Duncan and I pulled back up toward the bombers when we saw another formation of 20 to 30 Focke-Wulfs to our rear. Another P-51 joined up so there were three of us. We turned 180 degrees into them; it was all we could do. Pure chance had put us on the spot. We fired head-on, but got no hits. I popped ‘maneuvering flaps’ and again, with full power, did the tightest chandelle with all the ‘g’ force I could stand, probably about five or six. I fired at about 300 yards, getting strikes on the nearest 190 that was turning into me. He headed into me violently but evidently pulled too hard on the stick in the turn and did a couple of high speed snap rolls and wound up on his back with his auxiliary fuselage fuel tank perched upwards against the horizon. While he was poised there I hit him with another burst, pieces came off the ship and he began boiling smoke. He split-essed and headed for the deck. I followed until he hit the sod at a shallow angle, bounced in a shower of dirt and crashed; again, the pilot never left the ship. I was by myself now, Duncan and the other Mustang having left to take care of their own fortunes. That’s the way it was in a massive dogfight such as this; it quickly broke down into 40 or 50 private battlegrounds. I learned later that Duncan was busily engaged in the destruction of two FW 190s in another corner of the sky.

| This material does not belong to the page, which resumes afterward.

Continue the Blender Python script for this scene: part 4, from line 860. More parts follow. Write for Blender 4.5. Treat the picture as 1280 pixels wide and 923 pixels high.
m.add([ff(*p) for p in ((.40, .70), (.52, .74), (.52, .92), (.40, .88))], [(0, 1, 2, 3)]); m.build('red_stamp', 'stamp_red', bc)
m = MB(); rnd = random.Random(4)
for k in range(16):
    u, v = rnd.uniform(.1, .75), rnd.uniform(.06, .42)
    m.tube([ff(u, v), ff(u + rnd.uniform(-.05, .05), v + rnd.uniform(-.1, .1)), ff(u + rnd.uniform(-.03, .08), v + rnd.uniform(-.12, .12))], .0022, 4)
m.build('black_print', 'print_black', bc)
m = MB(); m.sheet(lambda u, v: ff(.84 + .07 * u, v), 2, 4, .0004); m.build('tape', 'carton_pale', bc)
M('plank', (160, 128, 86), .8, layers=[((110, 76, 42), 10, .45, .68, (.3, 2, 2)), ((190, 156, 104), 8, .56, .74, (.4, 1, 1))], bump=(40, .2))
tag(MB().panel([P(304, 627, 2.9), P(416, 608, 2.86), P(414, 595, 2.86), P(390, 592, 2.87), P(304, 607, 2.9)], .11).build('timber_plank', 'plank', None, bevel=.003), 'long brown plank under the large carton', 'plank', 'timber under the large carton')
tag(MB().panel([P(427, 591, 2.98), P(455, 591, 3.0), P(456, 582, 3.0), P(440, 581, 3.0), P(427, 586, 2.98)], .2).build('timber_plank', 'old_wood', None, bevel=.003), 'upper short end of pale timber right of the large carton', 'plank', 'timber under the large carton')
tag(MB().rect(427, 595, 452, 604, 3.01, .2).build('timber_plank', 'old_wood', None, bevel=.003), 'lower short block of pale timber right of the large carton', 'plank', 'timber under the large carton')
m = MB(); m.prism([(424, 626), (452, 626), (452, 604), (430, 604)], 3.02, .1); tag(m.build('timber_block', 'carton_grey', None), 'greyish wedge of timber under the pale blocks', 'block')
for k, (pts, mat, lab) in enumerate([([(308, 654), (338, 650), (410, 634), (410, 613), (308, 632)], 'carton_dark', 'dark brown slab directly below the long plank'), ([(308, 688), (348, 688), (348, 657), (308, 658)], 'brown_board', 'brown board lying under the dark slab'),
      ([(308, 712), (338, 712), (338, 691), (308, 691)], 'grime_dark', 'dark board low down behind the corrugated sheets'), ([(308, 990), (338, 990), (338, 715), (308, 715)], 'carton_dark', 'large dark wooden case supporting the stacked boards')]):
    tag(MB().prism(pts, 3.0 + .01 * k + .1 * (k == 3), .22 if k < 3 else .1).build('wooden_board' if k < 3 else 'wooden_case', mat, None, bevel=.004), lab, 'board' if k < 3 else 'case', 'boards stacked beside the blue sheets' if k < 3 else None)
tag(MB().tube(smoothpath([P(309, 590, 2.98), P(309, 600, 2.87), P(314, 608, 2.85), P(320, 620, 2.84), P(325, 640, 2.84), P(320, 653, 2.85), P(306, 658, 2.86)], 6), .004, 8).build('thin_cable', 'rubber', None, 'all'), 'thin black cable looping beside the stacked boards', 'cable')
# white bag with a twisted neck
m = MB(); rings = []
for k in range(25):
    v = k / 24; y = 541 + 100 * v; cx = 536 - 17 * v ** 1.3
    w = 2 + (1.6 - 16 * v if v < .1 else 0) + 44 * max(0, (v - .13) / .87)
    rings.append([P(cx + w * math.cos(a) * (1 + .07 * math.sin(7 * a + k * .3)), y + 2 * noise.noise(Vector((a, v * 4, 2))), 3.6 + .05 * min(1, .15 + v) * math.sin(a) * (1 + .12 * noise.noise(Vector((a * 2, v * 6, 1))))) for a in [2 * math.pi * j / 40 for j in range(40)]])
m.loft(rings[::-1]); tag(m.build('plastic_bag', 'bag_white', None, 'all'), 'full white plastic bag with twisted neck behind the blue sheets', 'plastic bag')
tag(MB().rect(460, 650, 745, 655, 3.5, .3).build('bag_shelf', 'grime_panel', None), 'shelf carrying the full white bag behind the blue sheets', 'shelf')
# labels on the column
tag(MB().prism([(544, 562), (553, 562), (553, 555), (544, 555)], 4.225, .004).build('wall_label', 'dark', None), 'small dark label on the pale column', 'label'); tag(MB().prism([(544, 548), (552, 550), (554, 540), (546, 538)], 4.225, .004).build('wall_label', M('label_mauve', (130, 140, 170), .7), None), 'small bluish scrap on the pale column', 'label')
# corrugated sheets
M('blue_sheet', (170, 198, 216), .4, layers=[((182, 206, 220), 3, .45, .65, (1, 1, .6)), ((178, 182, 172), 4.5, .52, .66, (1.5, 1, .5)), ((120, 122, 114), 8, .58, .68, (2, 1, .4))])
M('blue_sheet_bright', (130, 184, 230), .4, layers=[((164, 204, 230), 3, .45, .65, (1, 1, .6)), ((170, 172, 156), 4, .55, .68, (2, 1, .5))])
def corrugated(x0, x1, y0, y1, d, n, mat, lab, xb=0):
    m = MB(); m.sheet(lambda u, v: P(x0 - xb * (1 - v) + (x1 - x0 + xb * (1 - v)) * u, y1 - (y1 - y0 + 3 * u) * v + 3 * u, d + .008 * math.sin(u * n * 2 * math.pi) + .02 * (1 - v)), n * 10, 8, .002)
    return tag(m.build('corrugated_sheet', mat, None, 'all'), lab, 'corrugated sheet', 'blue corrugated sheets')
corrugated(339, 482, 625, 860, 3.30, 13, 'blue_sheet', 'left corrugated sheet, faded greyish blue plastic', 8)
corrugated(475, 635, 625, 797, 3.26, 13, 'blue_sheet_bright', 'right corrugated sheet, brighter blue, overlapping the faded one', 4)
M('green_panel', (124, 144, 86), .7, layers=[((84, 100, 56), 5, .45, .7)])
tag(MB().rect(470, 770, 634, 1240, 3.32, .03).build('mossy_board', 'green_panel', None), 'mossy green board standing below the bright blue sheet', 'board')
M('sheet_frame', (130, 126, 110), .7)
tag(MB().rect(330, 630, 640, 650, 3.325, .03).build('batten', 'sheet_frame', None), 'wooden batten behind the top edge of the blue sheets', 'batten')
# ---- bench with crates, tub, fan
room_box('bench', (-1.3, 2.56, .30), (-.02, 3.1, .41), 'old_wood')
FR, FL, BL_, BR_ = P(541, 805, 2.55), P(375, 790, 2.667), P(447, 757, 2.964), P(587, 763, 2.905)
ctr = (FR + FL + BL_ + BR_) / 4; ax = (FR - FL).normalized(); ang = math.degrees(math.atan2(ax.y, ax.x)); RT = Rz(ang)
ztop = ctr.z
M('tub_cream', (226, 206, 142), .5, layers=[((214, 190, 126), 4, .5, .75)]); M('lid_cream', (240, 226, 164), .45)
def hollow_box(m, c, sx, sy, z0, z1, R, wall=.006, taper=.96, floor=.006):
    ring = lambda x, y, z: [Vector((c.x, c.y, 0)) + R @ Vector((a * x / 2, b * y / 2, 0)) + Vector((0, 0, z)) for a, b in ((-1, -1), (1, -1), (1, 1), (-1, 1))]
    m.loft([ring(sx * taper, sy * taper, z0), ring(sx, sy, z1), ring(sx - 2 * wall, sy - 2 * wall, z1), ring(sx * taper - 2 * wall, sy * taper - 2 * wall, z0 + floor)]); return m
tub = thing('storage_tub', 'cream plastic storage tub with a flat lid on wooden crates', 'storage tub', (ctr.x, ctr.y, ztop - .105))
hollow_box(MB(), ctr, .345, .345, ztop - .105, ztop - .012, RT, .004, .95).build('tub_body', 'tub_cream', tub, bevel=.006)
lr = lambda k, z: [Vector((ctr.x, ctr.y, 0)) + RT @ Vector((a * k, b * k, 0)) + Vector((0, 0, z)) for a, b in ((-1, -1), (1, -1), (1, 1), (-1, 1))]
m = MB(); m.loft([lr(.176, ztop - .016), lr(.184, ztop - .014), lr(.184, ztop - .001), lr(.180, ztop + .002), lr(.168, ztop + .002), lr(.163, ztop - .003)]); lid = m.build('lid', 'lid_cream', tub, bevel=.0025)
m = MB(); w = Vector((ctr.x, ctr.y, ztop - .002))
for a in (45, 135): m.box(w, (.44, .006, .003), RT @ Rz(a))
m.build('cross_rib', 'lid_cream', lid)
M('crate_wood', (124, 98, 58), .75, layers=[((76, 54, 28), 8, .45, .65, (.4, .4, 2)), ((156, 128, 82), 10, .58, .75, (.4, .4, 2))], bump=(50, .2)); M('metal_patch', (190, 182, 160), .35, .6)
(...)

I climbed back up to 14,000 feet when two Me 109s with barber pole stripes on the spinners came by beneath me. The reason for the stripes was that we were up against Jagdgeschwader 300 of the Reich Defense Force located around Berlin. Neither one saw me as I dropped to their rear and fired at the closest one. They dropped partial flaps and broke violently away from my line of fire. I used my excess speed to haul back up and regain my altitude advantage. The two enemy ships pulled into a tight Lufbery circle but I stayed out of it. I made a fast head-on pass at their defensive circle but got no hits. The bore of the cannon mounted in the center of the 109 spinner looked as big as a laundry tub in the brief instant that we met. The leader broke out of the circle and headed for the deck. I dropped down to engage tail-end Charlie as he too headed for the deck in a nearly vertical dive. All of a sudden he pulled it up into a climb and chopped his power, losing nearly all his speed. This was the old sucker trap maneuver that would put me in front, and him behind, in a firing position. I kept my excessive speed and firewalled the Merlin and started firing, closing the range down to 40 or 50 yards. I was so close that the 109 virtually blocked my vision through the windshield. I was getting hits all over the fuselage and as I pulled up vertically over him, a maneuver that he could not have followed at his low speed, his engine coolant system blew. Over my left shoulder I could see that he went into a tumbling spiral, out of control. Again, undoubtedly, the pilot was hit. So ended the engagement for me: two Focke-Wulf 190s and one Me 109 destroyed; 1050 rounds of ammo fired. Our group destroyed 57½ enemy aircraft; that’s an Air Force record that still stands today”.1
Indeed, on that day the pilots of the 357th FG were credited with 55.5 victories in the air (one shared with Mustangs of the 20th FG) and one on the ground (the group was not credited with the victory scored by Lt. Col. William C. Clark of the 66th Fighter Wing HQ although he flew with the 357th FG during the operation). The unit’s own losses amounted to four aircraft and three pilots (all three were taken prisoner). In the afternoon, a teletype message arrived at Leiston, the 357th FG’s home base, from Gen. James Doolittle, the CO of the 8th AF. It read: “You have given the Hun the most humiliating beating he has ever taken in the air”.
By the end of the war the 357th FG, commonly known as the ‘Yoxford Boys’, had scored more air victories than any other Mustang outfit in Europe. In April 1945 Leonard Carson, promoted to the rank of Major, assumed command of the 362nd FS. His final score was 18.5 Luftwaffe aircraft destroyed in the air and 3.5 on the ground.